AKP hükümetinin büyük ölçüde doğrular içeren bu yaklaşıma destek verdiği ortada ama AKP'nin de Erdoğan'ın da bu konuda güven pekiştirecek somut bir adımı yok . Kuzey Irak konusunda askerlerden bütünüyle farklı bir strateji izlediği izlenimi veren AKP'nin Kürtlere bakışında 'bizimkiler ve onlar' ayrımı da yok. Ancak bu bakışın, ortak Kürt kimliğinin kabulünden ziyade, birleştirici bir dini kimliğe vurgudan beslendiği söylenebilir. Ayrıca AKP'nin ortak dini kimliği, Türkiye'nin Kürt meselesinde de çözümün anahtarı olarak iki yıldan bu yana , bölgede faaliyete geçen vakıf ve dernekler aracılığıyla uygulamaya soktuğunu unutmamak gerekiyor.

Ama Washington'dan yansıyan haberler, TSK'nin seçimden önce sınırlı bir operasyon yapabileceğini gösteriyor. Kuzey Irak'ta kimbilir kaçıncı operasyona hazırlanan ordunun yapabilecekleri tecrübeyle sabit. Bu sebeple bu kadar ısrarın altında askeri sonuç beklentisinden fazlası olmalı.

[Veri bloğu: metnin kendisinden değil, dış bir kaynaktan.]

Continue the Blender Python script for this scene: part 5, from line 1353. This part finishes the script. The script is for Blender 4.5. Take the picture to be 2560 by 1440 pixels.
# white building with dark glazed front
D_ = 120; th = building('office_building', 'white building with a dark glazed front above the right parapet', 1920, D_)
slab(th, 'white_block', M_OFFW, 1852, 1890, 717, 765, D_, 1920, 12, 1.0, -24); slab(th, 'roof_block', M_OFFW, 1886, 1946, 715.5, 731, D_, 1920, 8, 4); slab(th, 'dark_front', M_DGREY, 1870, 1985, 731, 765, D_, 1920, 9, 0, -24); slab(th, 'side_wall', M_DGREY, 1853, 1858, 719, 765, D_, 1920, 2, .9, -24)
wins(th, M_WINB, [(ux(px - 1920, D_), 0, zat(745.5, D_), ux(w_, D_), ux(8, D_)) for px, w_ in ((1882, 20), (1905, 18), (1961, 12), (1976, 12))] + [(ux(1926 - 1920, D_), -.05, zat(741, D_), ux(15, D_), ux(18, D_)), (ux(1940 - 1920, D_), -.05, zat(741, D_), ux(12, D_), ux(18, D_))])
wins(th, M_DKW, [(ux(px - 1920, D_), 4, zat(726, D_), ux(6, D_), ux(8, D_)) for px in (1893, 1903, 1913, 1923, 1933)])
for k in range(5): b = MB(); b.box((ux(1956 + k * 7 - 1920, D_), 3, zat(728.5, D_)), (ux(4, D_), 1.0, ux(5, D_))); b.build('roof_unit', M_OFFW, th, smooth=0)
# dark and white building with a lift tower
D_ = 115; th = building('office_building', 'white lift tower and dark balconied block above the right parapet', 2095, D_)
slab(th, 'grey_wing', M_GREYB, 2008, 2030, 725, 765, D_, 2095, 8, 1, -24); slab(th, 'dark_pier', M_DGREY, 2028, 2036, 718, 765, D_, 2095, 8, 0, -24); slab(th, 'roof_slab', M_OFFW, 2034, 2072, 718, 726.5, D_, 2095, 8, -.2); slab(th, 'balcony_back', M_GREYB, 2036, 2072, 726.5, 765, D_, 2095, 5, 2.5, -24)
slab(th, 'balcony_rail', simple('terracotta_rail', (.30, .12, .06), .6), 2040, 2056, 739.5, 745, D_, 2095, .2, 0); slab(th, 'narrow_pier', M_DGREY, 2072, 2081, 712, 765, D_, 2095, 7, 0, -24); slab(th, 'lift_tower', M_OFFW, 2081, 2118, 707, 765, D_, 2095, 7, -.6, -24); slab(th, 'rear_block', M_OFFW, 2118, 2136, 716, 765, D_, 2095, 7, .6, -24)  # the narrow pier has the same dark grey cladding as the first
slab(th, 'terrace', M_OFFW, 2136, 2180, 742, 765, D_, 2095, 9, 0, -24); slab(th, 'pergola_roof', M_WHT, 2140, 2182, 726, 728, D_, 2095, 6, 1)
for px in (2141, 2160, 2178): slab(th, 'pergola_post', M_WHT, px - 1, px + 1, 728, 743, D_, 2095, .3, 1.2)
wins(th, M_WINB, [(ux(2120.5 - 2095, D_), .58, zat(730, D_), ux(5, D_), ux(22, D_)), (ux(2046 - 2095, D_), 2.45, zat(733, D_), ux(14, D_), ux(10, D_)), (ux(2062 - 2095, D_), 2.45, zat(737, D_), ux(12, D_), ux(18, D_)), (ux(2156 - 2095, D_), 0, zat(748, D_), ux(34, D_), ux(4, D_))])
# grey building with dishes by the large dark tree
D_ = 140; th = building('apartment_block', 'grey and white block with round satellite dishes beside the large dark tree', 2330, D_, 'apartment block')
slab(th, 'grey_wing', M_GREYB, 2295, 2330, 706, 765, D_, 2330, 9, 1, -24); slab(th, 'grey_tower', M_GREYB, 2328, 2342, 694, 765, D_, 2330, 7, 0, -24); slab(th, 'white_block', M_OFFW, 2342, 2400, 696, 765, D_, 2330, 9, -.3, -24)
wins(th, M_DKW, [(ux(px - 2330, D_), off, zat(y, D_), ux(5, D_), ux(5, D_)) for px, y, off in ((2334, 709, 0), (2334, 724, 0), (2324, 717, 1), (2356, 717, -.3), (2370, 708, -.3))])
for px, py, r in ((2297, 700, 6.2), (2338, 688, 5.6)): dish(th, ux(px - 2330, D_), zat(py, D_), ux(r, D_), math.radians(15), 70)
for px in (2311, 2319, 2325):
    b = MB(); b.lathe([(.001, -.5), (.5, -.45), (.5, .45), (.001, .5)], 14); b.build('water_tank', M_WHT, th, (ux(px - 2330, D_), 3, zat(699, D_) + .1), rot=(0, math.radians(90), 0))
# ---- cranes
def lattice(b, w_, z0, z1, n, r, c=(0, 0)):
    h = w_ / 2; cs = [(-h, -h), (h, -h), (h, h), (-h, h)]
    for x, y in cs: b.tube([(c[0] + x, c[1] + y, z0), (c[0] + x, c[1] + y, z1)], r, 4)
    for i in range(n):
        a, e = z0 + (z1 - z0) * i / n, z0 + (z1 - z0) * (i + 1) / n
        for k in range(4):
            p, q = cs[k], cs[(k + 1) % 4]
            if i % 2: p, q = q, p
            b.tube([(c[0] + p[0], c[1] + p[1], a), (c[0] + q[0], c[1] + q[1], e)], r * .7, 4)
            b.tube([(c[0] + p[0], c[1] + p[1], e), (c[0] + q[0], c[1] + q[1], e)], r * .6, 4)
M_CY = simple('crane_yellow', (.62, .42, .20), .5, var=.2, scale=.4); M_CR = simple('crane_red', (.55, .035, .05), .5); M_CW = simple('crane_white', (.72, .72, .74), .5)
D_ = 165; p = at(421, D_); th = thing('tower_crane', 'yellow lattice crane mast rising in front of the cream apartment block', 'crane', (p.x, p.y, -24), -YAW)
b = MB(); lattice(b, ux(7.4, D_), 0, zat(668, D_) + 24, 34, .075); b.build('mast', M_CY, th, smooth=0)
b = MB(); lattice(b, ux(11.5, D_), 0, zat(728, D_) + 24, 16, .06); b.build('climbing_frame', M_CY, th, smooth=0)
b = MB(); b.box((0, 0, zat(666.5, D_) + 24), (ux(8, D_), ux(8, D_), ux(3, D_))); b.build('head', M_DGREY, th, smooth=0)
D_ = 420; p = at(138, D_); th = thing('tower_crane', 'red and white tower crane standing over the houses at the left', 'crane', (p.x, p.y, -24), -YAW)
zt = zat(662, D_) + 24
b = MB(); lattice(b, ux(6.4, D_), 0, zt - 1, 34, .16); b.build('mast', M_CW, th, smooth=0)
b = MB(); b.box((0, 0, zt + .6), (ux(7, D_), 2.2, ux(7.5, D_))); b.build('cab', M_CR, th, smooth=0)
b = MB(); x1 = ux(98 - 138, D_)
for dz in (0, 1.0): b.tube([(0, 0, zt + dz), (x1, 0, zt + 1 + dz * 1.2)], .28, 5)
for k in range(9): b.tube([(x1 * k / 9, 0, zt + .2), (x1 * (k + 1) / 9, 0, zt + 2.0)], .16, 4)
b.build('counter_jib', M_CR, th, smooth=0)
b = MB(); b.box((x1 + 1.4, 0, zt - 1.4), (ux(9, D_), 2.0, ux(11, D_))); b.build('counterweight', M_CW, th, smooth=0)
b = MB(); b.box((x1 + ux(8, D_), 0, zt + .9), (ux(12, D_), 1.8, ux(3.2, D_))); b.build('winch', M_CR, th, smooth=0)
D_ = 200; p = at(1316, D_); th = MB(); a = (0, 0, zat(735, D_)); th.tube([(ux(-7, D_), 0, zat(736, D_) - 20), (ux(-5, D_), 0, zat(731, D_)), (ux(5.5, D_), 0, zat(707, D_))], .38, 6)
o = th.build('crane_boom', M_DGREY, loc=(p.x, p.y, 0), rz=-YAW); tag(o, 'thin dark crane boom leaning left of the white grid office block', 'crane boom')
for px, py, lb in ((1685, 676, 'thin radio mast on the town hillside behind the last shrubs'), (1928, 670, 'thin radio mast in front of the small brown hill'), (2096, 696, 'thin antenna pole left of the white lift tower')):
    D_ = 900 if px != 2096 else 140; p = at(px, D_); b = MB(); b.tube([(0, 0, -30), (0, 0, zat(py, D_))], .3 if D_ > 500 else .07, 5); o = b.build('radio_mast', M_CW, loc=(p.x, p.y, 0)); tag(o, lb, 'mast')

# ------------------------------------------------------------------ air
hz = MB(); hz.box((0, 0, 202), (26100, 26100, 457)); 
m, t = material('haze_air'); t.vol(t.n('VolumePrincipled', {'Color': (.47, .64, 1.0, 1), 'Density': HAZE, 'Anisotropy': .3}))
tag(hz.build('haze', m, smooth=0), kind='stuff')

Kimi resmi kaynakların doğruladığı, medyaya da yansımış bir varsayıma göre de, asıl beklenen Murat Karayılan ve Cemil Bayık'ın 'Sakıkva-ri' bir operasyonla Türkiye'ye teslim-getirilme-si... Bu varsayıma göre, Kuzey Irak'ta sınırlı bir TSK operasyonu, teslime daha uygun bir kılıf sağlayacağı gibi, seçimlerden önce 'Barzani teslim etti' haberleriyle propaganda malzemesine dönüşecek.

Şayet bu varsayım çıkarsa, propagandanın adresi de şüphesiz, malum sebeplerle önce DTP olacak. Bu süreçte demokrasiye sivil darbe anlamına gelecek 'parti kapatma' senaryolarına güç veren bir zemin de oluşturulabilir ki buna şimdidean hazır olmak gerekiyor. "Barzani teslim etti" propagandasının ikinci adresi ise elbette ki AKP ama bu propaganda, AKP'nin oyunu beklendiği kadar azaltır mı bilinmez. "İyi de o zaman bu planlar boşuna mı" diye sorulabilir ki, seçime daha iki ay bulunduğu da unutulmamalı.

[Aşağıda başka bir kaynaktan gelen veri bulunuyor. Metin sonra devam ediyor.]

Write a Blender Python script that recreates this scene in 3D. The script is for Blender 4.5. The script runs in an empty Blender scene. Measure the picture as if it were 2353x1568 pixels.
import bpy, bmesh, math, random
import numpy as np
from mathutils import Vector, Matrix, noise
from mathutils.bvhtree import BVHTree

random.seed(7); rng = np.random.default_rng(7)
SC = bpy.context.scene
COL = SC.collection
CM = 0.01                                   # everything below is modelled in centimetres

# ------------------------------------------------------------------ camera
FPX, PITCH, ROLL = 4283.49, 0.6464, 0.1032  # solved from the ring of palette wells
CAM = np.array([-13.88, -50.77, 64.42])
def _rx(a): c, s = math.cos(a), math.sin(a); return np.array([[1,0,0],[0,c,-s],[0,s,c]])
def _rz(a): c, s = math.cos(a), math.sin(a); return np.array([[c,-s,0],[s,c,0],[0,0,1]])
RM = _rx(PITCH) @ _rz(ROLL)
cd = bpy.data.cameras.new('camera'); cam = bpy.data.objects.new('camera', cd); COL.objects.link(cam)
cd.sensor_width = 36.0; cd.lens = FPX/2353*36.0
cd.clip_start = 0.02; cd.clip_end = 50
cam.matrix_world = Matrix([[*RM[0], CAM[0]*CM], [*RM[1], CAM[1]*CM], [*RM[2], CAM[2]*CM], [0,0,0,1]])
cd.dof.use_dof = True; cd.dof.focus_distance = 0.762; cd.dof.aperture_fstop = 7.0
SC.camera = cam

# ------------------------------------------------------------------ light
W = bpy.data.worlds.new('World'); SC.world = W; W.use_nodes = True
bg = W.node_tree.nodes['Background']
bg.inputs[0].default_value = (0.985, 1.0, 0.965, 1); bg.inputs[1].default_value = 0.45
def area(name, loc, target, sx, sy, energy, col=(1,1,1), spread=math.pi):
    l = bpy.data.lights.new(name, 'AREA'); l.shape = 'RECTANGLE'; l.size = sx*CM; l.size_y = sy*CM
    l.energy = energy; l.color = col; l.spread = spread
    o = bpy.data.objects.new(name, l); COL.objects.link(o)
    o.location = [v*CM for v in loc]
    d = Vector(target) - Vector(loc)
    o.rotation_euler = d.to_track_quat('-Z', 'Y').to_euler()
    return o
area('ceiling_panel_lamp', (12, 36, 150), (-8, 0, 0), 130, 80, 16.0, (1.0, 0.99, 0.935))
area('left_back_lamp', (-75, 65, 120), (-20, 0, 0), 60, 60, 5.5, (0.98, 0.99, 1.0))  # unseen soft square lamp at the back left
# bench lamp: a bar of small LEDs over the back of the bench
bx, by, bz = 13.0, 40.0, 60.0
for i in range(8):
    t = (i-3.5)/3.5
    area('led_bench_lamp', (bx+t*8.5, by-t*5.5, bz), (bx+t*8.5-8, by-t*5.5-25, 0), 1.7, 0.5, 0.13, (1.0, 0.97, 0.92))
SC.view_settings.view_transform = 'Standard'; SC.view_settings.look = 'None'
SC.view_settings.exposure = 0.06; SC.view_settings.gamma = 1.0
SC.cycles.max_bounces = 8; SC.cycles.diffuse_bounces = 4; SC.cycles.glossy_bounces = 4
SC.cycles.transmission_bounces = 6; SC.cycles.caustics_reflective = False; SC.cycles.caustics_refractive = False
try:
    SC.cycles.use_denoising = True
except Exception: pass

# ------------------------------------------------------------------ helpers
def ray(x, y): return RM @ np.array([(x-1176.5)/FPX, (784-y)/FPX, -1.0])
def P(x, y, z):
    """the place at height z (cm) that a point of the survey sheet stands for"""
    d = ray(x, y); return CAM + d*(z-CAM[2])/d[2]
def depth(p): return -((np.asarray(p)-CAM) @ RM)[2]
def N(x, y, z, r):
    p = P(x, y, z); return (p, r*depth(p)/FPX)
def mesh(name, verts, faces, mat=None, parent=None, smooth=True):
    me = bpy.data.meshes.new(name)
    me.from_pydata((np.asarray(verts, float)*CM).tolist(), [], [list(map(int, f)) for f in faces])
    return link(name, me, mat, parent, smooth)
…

Türkiye demokrasisinin şu son bir haftalık tecrübesi bile, seçim sürecinin ne kadar zorlu geçeceğini şimdiden gösteriyor.Yani işin ucunda korku galerisinde geçen bir haftayı, cehennemde iki ay olarak yaşamak da var. Bu açıdan bakınca geçmeyecekmiş gibi duran iki ay, 22 Temmuz diye bakınca da çok yakın.

Sonuçta gündeme sürülen korkuların Türkiye demokrasisini nereye doğru taşıdığı o akşam belli olacak. Milliyetçi ağırlığının yanında grup kurmuş DTPTilerle çok gergin ama demokrasiyi daha çok çağrıştıran bir meclis de çıkabilir, demokrasi rengi iyice azalmış bir siyaset tablosu da...

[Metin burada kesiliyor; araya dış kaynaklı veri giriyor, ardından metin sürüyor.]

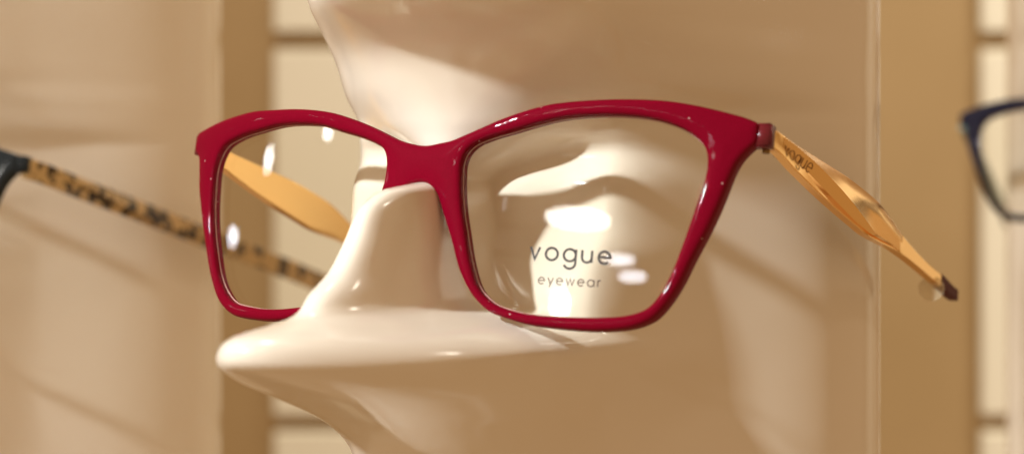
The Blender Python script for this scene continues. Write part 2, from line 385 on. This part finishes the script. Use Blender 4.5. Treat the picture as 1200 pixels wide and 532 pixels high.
# single-stroke lettering (unit x-height, baseline y = 0, up positive)
def arc(cx, cy, rx, ry, a0, a1, n=18):
    return [(cx + rx * math.cos(math.radians(a0 + (a1 - a0) * i / n)), cy + ry * math.sin(math.radians(a0 + (a1 - a0) * i / n))) for i in range(n + 1)]
GLY = {
    'v': (.8, [[(0, 1), (.4, 0), (.8, 1)]]),
    'o': (1.0, [arc(.5, .5, .5, .5, 0, 360, 32)]),
    'g': (1.0, [arc(.5, .5, .5, .5, 0, 360, 32), [(1, 1), (1, -.12)] + arc(.52, -.15, .48, .45, 0, -160)]),
    'u': (.84, [[(0, 1), (0, .4)] + arc(.4, .4, .4, .4, 180, 360) + [(.8, 1)], [(.8, .4), (.8, 0)]]),
    'e': (.95, [[(.02, .52), (.93, .52)] + arc(.475, .5, .465, .5, 3, 315, 30)]),
    'y': (.8, [[(0, 1), (.42, .02)], [(.84, 1), (.25, -.45)]]),
    'w': (1.25, [[(0, 1), (.31, 0), (.62, 1), (.93, 0), (1.25, 1)]]),
    'a': (1.0, [arc(.5, .5, .5, .5, 0, 360, 32), [(1, 1), (1, 0)]]),
    'r': (.5, [[(0, 1), (0, 0)], [(0, .55)] + arc(.36, .58, .36, .4, 180, 75, 10)]),
}
def lettering(word, advance, half, put):
    """flat raised strokes; put(u, v, h) maps text space to a point h above the surface"""
    V, F = [], []; u = 0
    for ch in word:
        w, strokes = GLY[ch]
        for s in strokes:
            s = [np.array(p, float) for p in s]; closed = np.linalg.norm(s[0] - s[-1]) < 1e-6; n = len(s); base = len(V)
            for i, p in enumerate(s):
                a = s[i - 1] if i else (s[-2] if closed else s[0]); c = s[i + 1] if i < n - 1 else (s[1] if closed else s[-1])
                t = (c - a) / (np.linalg.norm(c - a) + 1e-9); nn = np.array([-t[1], t[0]])
                k1 = (p - a) / (np.linalg.norm(p - a) + 1e-9) if np.linalg.norm(p - a) > 1e-9 else t
                nn = nn / max(.45, abs(float(np.dot(nn, [-k1[1], k1[0]]))))
                for sd in (-1, 1):
                    q_ = p + nn * half * sd
                    V.append(put(u + q_[0], q_[1], .03)); V.append(put(u + q_[0], q_[1], .005))
            for i in range(n - 1):
                a, b_ = base + i * 4, base + (i + 1) * 4
                F += [(a, a + 2, b_ + 2, b_), (a + 1, b_ + 1, b_ + 3, a + 3), (a, b_, b_ + 1, a + 1), (a + 2, a + 3, b_ + 3, b_ + 2)]
        u += w + advance
    return mesh_of(V, F)
def on_lens(ox, oy, size, slope):
    def put(u, v_, h):
        x = ox + u * size; y = oy + slope * u * size - v_ * size
        return (x, y, KF * x * x + 1.7 + .0008 * (y - 10) ** 2 - h)
    return put
word_me = lettering('vogue', .52, .10, on_lens(25.4, 18.85, 2.42, .024))
sub_me = lettering('eyewear', .55, .095, on_lens(27.5, 23.75, 1.3, .006))
def on_temple(z0, y0, size, slope):
    def put(u, v_, h):
        z = z0 + u * size * 1.25; y = y0 + slope * (z - z0) - v_ * size
        t, bt = float(pchip(TZ, TT, z)), float(pchip(TZ, TBo, z)); c = min(max((z - 24) / 46, 0), 1); hh = bt - t
        cy = t + hh * (.12 + .78 * c); bul = 1.3 * math.sin(math.pi * min(max((z - 15) / 75, 0), 1)); e = min(.28, hh * .12)
        ys_ = [t, t + e, t + (cy - t) * .5 if (cy - t) * .5 > e else t + e + .01, max(cy, t + e + .02), cy + (bt - cy) * .5, bt - e, bt]
        xs_ = [tx(z) + .85, tx(z) + 1, tx(z) + 1 + bul * .55, tx(z) + 1 + bul, tx(z) + 1 - .35 * bul, tx(z) + 1, tx(z) + .85]
        return (float(np.interp(y, ys_, xs_)) + h + .03, y, z)
    return put
engr_me = lettering('vogue', .35, .07, on_temple(20.5, -5.6, 1.75, .075))

def make_glasses(rot, t, label, group, m_frame, m_temple, m_tip, main):
    root = empty('eyeglasses', place(rot, t)); tag(root, label, 'glasses', group)
    fr = link('frame_front', frame_me.copy(), m_frame, root)
    for k, lm in enumerate(lens_mes):
        le = link('lens', lm.copy(), M_lens, root); sharp_by_angle(le, 40)
        link('lens_edge_glint', edge_glint_mes[k].copy(), M_edge_glint, le)
        if main and k == 0:
            le['label'] = 'clear lens printed with two lines of small lettering'
            link('lens_print', word_me, M_ink, le, False); link('lens_print', sub_me, M_inkpale, le, False)
    for s in (1, -1):
        te = link('temple', (temple_mes if main else bar_mes)[s].copy(), m_temple, root); sharp_by_angle(te, 28)
        tp = link('temple_tip', (tip_mes if main else bartip_mes)[s].copy(), m_tip, te); sharp_by_angle(tp, 28)
        if main and s == 1:
            link('engraving', engr_me, M_goldmat, te, False)
        xa, xb = (65.5, 70.3) if s > 0 else (-68.2, -65.2)
        link('hinge_block', boxmesh(xa, xb, -10.0, -5.4, 12.3, 15.6, .18), M_endcap if main else m_frame, root)
        link('hinge_barrel', disc_mesh((s * (68.3 if s > 0 else 66.6), -5.35, 16.1), .75, .55, 'y', 20), M_screw, te)
        sx = s * (tx(20) - 1.05) + (1.8 if s < 0 else 0)
        link('hinge_screw', disc_mesh((sx, -5.9, 20.5), .75, .25, 'x', 20), M_screw, te)
    return root
g0 = make_glasses(RG, TG, 'raspberry red cat eye glasses with gold temples resting on the cream nose ledge', 'glasses on the displays', M_red, M_gold, M_tipred, True)
g1 = make_glasses(RG, TG + SH_L, 'blurred black glasses with a leopard spotted temple at the left edge', 'glasses on the displays', M_black, M_leo, M_leo, False)
g2 = make_glasses(RG, TG + SH_R, 'blurred navy glasses with grey green temple at the right edge', 'glasses on the displays', M_navy, M_green, M_tipblack, False)

tg = link('plastic_tag', disc_mesh((77.0, 6.1, 115), 3.1, .2, 'z', 40), M_tag)
tg.matrix_world = place(RG, TG); sharp_by_angle(tg, 40)
tag(tg, 'small round clear plastic tag hanging at the end of the gold temple', 'tag')

# ------------------------------------------------------------------ shop wall behind
M_ochre, nt, b = mat('ochre_paint', Base_Color=(0.37, 0.25, 0.115), Roughness=0.5)
n = noise(nt, 7, 4); r = ramp(nt, n.outputs['Fac'], [(0.3, (0.35, 0.235, 0.105)), (0.7, (0.39, 0.265, 0.125))]); nt.links.new(r.outputs['Color'], b.inputs['Base Color'])
M_panel, nt, b = mat('pale_panel', Base_Color=(0.78, 0.74, 0.60), Roughness=0.35)
n = noise(nt, 5, 3); r = ramp(nt, n.outputs['Fac'], [(0.3, (0.77, 0.73, 0.59)), (0.7, (0.80, 0.76, 0.62))]); nt.links.new(r.outputs['Color'], b.inputs['Base Color'])
ZW = 1300.0
def world_box(name, x0, x1, y0, y1, z0, z1, m, bev=1.5):
    o = link(name, boxmesh(x0, x1, y0, y1, z0, z1, bev), m, smooth=False); o.location = EYE; return o
w = world_box('back_wall', -1100, 1700, -750, 750, ZW + 5, ZW + 40, M_ochre)
tag(w, 'ochre tan shop wall behind the cream panels', 'wall')
def u2x(u, z=ZW): return (u - 600) / 2043.6 * z
def v2y(v, z=ZW): return (v - 266) / 2043.6 * z
rows = [(-640, v2y(38), 'topmost'), (v2y(58), v2y(487), 'middle'), (v2y(505), 640, 'lowest')]
for (xa, xb, side) in ((u2x(321), u2x(760), 'left of the red glasses'), (u2x(1150), u2x(1540), 'at the right edge')):
    for (ya, yb, pos) in rows:
        p = world_box('wall_panel', xa, xb, ya, yb, ZW, ZW + 4.5, M_panel)
        tag(p, f'{pos} pale cream wall panel {side}', 'panel', 'cream wall panels')

for (xa, xb) in ((720, 960), (1080, 1500)):            # unseen panels added as a bright reflector for the gold temple
    p = world_box('wall_panel', xa, xb, -640, 640, ZW, ZW + 4.5, M_panel)
    tag(p, 'unseen pale cream panel added further right for the gold temple to reflect', 'panel', 'cream wall panels')

# ------------------------------------------------------------------ light
wd = bpy.data.worlds.new('World'); scene.world = wd; wd.use_nodes = True
wd.node_tree.nodes['Background'].inputs['Color'].default_value = (1.0, 0.625, 0.325, 1)
wd.node_tree.nodes['Background'].inputs['Strength'].default_value = 0.46
def lamp(name, pos, target, size, power, color, shape='DISK', size_y=None, spread=180):
    l = bpy.data.lights.new(name, 'AREA'); l.shape = shape; l.size = size
    if size_y: l.size_y = size_y
    l.energy = power; l.color = color
    o = bpy.data.objects.new(name, l); COL.objects.link(o); o.location = pos
    l.spread = math.radians(spread)
    o.rotation_euler = (Vector(target) - Vector(pos)).to_track_quat('-Z', 'Y').to_euler()
    return o
ORG = EYE + bl(TG)
KEY = cam_dir((-.345, -.50, -.80)).normalized()
kp = ORG + KEY * 1.7
lamp('key_spot', kp, ORG + Vector((-.005, 0, 0)), 0.09, .66, (.88, 0.95, 1.0), spread=21)
KP = lambda p, d, k: EYE + bl(Vector(p) + Vector(d) * k)
bp = KP((12.6, -1.8, 343.9), (-.528, -.348, -.775), 1500)
sp = KP((-10, 15, 330), (.75, -.62, .2), 1500)
lamp('ceiling_spot', sp, ORG, 0.09, 1.1, (1.0, .9, .75))
lamp('round_downlight', bp, EYE + bl((12.6, -1.8, 343.9)), 0.26, .6, (1.0, 0.97, 0.9), 'ELLIPSE', .038)
for nm, p, d, w, h, pw, c in (('window_strip', (20.8, 6.3, 340), (-.437, -.305, -.846), .12, .018, .1, (.86, .9, 1)), ('window_strip', (23.2, 9.6, 338.9), (-.409, -.287, -.866), .11, .018, .09, (.86, .9, 1)),
    ('shop_spot', (9.2, 14.9, 342.2), (-.563, -.251, -.787), .08, .05, .36, (1, .95, .86)), 
    ('shop_spot', (-53.9, -15, 383.8), (-.9536, -.300, .022), .03, .045, .12, (1, 1, 1)), ('shop_spot', (-39.8, -20.7, 374.5), (-.919, -.362, -.156), .04, .03, .1, (1, 1, 1)), ('shop_spot', (-62.2, 2.1, 386.6), (-.973, -.209, .097), .05, .028, .09, (.8, .87, 1))):
    q_ = KP(p, d, 1500)
    lamp(nm, q_, EYE + bl(p), w, pw, c, 'ELLIPSE', h)
lamp('added_wall_lamp', EYE + Vector((-.1, 1.0, 1.5)), EYE + Vector((.0, 1.3, 0)), 0.3, 7, (1.0, .96, .88), spread=80)  # lamp added to brighten the cream panels behind
lamp('added_wall_lamp', EYE + Vector((.9, 1.0, 1.5)), EYE + Vector((.9, 1.3, 0)), 0.3, 17, (1.0, .96, .88), spread=80)  # lamp added to brighten the right-hand panels mirrored in the gold temple

# ------------------------------------------------------------------ camera
cd = bpy.data.cameras.new('Camera'); cam = bpy.data.objects.new('Camera', cd); COL.objects.link(cam)
cam.location = EYE; cam.rotation_euler = (math.pi / 2, 0, 0)
cd.sensor_width = 36; cd.lens = 36 * 2043.64 / 1200; cd.clip_start = .01; cd.clip_end = 50
cd.dof.use_dof = True; cd.dof.focus_distance = .369; cd.dof.aperture_fstop = 61.3 / 6.2
scene.camera = cam
scene.view_settings.view_transform = 'Standard'; scene.view_settings.look = 'None'
scene.view_settings.exposure = 0; scene.view_settings.gamma = 1
scene.cycles.max_bounces = 10; scene.cycles.transparent_max_bounces = 24
scene.cycles.caustics_reflective = False; scene.cycles.caustics_refractive = False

Bu sürecin hazırlanmasında belki de en büyük rol medyaya düşüyor. Bu sebeple yine başa dönüp herşeyin müsebbibi gibi görülen terörün; Şemdinli'den bugüne uzanan suikast, cinayet, saldırı ve katliam örneklerine birer birer eğilmek, ipuçlarını takibe devam etmek, bombanın da, silahın ve merminin de izini sürmek gerekiyor.